**Goal:**
Copy exactly, please, the lines of the data from its start through the line containing "random.seed(4)".
-------- Input material --------
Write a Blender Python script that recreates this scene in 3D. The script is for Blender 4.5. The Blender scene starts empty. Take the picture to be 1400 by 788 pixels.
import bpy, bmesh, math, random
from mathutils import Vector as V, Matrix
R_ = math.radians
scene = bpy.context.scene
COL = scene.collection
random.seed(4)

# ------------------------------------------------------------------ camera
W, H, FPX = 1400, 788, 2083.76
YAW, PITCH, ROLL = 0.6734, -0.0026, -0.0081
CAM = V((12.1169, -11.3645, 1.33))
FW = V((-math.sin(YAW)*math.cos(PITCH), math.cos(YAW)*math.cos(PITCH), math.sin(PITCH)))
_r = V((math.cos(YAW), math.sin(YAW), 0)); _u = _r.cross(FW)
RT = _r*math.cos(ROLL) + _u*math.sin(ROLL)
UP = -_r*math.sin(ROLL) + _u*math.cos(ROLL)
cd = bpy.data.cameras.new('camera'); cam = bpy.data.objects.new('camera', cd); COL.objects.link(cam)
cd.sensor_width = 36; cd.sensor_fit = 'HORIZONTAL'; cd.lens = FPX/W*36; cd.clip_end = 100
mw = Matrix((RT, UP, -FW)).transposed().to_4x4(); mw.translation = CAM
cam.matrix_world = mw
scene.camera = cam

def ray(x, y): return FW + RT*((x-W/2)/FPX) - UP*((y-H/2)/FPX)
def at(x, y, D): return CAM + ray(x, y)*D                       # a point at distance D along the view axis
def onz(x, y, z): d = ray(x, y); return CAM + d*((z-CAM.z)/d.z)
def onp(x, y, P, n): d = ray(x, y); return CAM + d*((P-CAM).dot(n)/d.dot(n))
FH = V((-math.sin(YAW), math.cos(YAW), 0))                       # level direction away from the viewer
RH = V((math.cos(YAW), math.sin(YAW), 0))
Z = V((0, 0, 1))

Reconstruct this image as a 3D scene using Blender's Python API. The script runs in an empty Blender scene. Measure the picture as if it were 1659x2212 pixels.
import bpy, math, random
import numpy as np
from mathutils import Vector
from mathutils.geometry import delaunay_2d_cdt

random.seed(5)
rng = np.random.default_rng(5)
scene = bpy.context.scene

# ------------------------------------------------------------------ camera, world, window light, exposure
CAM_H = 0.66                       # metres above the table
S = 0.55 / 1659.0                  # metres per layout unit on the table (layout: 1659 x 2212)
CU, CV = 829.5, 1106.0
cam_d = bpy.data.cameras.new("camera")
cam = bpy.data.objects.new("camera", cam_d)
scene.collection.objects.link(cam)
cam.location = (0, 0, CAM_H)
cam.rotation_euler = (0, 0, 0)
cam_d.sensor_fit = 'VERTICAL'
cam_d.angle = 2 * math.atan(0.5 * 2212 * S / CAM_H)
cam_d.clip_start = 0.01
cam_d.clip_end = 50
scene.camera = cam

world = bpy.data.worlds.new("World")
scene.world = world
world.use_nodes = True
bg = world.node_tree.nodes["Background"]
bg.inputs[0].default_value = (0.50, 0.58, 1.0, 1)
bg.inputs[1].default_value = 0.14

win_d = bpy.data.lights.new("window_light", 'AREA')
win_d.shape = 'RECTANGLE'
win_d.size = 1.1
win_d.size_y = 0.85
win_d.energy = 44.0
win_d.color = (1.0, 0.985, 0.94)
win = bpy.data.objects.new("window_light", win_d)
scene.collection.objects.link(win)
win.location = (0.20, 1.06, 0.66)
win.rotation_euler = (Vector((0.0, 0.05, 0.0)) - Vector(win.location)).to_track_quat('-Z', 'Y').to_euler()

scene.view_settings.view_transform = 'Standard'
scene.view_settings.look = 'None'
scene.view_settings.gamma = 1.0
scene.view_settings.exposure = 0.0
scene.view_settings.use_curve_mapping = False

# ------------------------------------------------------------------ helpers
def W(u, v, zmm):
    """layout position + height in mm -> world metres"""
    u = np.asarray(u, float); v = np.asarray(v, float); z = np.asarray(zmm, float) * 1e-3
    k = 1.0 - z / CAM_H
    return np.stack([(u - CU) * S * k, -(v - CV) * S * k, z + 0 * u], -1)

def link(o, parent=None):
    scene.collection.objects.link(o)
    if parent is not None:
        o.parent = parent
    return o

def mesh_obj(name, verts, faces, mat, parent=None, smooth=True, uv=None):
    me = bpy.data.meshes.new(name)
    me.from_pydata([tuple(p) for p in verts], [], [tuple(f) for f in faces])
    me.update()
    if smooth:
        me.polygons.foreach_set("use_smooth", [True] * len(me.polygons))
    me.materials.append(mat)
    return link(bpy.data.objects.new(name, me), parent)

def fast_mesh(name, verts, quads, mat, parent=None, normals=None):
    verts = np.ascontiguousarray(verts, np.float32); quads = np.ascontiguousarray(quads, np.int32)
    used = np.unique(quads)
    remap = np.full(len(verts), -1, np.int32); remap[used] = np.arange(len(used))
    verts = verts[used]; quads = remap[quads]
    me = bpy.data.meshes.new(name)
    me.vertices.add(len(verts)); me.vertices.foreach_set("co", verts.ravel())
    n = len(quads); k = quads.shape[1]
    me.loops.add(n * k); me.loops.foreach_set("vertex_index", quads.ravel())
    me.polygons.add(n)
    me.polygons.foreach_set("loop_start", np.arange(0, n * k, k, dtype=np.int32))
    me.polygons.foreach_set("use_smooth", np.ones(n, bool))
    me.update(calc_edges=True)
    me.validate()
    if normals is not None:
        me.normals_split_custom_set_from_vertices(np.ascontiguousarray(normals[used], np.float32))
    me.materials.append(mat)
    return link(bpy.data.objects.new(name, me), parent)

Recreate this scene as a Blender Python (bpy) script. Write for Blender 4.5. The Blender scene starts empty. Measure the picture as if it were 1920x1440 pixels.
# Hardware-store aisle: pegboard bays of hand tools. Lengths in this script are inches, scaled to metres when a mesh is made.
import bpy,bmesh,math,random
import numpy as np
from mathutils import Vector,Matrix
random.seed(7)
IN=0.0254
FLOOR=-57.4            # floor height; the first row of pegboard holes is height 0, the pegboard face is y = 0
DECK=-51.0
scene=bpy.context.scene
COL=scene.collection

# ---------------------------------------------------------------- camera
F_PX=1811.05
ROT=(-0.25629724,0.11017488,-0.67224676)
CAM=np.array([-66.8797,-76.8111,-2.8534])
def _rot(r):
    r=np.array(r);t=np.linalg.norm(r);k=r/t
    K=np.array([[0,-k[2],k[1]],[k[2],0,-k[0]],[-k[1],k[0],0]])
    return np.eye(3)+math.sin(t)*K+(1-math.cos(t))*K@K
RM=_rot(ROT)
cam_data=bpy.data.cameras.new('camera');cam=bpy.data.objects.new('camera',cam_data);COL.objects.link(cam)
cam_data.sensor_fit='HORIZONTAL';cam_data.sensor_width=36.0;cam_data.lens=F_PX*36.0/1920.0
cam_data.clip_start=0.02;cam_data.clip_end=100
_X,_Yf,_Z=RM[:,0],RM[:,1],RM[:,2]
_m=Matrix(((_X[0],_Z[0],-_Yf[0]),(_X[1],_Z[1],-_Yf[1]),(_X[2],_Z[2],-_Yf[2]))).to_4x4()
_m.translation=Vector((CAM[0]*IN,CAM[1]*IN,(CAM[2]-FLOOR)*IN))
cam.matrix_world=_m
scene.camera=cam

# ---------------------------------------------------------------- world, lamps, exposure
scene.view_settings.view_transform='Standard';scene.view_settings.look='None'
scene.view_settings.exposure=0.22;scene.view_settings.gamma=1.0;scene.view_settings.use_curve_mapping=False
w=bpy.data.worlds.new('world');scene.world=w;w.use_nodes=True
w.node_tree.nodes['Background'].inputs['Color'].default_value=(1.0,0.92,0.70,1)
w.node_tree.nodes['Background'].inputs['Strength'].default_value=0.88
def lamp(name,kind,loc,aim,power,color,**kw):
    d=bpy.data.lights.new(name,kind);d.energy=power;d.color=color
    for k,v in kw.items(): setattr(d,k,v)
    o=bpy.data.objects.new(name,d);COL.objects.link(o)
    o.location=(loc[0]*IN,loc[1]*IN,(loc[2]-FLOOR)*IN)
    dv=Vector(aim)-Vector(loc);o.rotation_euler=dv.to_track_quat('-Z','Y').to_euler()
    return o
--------
**Expected answer:**
Write a Blender Python script that recreates this scene in 3D. The script is for Blender 4.5. The Blender scene starts empty. Take the picture to be 1400 by 788 pixels.
import bpy, bmesh, math, random
from mathutils import Vector as V, Matrix
R_ = math.radians
scene = bpy.context.scene
COL = scene.collection
random.seed(4)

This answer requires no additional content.